Jack Shu, who helped to review information that will be presented in the laundry building, has been involved in efforts to raise awareness about Chinese history in the United States. In 2013 he established an annual Yosemite-Sing Peak Pilgrimage to honor Chinese who helped develop Yosemite National Park. Six years later he organized a hike along a 10-mile stretch of the first transcontinental railroad that Chinese and Irish workers laid down in a single day 150 years earlier -- a record-breaking feat.

Image: Wawona (NPS)
Image: Wawona (NPS)
Image: Wawona (Courtesy Yosemite Conservancy)
Image: Wawona (Courtesy Yosemite Conservancy)

He told NBC Asian America in 2018 that he was saddened to learn that Sing’s story wasn’t widely known. He had worked in California’s Department of Parks and Recreation for 29 years and had worked with the National Park Service during that time, and felt it was a missed opportunity for the agency to share more about Chinese history.
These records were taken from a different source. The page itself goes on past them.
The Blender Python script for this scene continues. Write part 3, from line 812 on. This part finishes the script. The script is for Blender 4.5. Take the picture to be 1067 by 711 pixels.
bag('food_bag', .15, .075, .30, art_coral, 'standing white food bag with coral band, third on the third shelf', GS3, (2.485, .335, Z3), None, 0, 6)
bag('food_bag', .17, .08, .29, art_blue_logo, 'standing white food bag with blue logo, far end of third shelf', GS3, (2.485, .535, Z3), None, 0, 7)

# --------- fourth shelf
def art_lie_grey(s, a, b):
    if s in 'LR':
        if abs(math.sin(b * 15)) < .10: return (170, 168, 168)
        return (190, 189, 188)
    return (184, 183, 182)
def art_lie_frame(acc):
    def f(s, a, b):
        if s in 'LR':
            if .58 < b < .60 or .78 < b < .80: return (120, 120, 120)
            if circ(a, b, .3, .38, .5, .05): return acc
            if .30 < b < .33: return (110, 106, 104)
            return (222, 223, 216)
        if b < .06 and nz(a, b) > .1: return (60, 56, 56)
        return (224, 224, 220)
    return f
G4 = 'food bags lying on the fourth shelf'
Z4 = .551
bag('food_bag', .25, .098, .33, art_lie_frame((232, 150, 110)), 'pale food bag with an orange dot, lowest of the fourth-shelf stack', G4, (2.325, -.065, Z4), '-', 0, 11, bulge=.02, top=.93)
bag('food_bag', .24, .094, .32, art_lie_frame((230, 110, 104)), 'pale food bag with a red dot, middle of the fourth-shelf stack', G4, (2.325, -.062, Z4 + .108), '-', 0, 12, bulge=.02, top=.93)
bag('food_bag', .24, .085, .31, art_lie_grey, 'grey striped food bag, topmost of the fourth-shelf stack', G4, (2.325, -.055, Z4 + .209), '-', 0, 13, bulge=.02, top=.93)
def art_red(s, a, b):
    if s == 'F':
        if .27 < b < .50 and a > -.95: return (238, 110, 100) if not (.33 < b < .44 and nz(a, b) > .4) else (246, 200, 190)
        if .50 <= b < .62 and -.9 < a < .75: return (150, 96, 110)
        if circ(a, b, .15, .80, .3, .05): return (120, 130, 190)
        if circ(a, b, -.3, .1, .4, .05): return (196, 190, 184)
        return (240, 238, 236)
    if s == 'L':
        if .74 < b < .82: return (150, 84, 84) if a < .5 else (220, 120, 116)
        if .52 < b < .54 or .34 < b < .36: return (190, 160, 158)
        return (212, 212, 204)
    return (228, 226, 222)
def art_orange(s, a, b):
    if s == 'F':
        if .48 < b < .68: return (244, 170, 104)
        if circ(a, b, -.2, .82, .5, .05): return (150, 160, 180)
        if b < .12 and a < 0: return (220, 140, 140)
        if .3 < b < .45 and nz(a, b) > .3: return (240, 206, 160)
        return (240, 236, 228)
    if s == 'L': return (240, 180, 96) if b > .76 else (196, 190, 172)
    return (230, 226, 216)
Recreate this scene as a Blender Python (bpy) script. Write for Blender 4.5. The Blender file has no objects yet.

“Even though it’s done a good job of preserving this story, they’re far from changing the narrative for the general public,” he said.

Shu said in September that he was elated when he first learned about the laundry building in 2012 because it’s a physical structure that people can point to and experience, as opposed to a site where something previously existed. In addition to information that will be projected on the walls, he hopes the building will be able to exhibit some irons that Chinese workers used -- ones that had to be heated up on a stove or were loaded with hot coals.

“These things weigh about 4 pounds, much heavier than present electric irons,” Shu said. “So we give a visitor an iron and say, ‘Hey, imagine using this to iron over many, many sheets.’ That’s how people remember things, and that’s what having a facility like this helps provide. So when you hear of the Chinese working in the service industry and helping in the hotel, it sticks because your arm got sore.”

A crucial contribution that made restoration of the building possible came from Franklin and Sandra Yee, Sacramento residents who donated $100,000 in commemoration of Sandra Yee’s parents’ love for Yosemite.

In a time of rising anti-Asian hate, Shu said he hopes that the laundry building can serve as part of a solution to the problem.

“I hope we can contribute in that way, that when someone knows some of this history, they know that the Chinese are not foreign -- that they are part of the American history,” Shu said.

CORRECTION (Oct. 11, 2021, 1 p.m. ET): A previous version of this article misstated a highlight of the laundry exhibit. The history of the Buffalo Soldiers is part of an adjacent exhibit, not the one featuring an old Chinese laundry. The reference has been deleted from the article.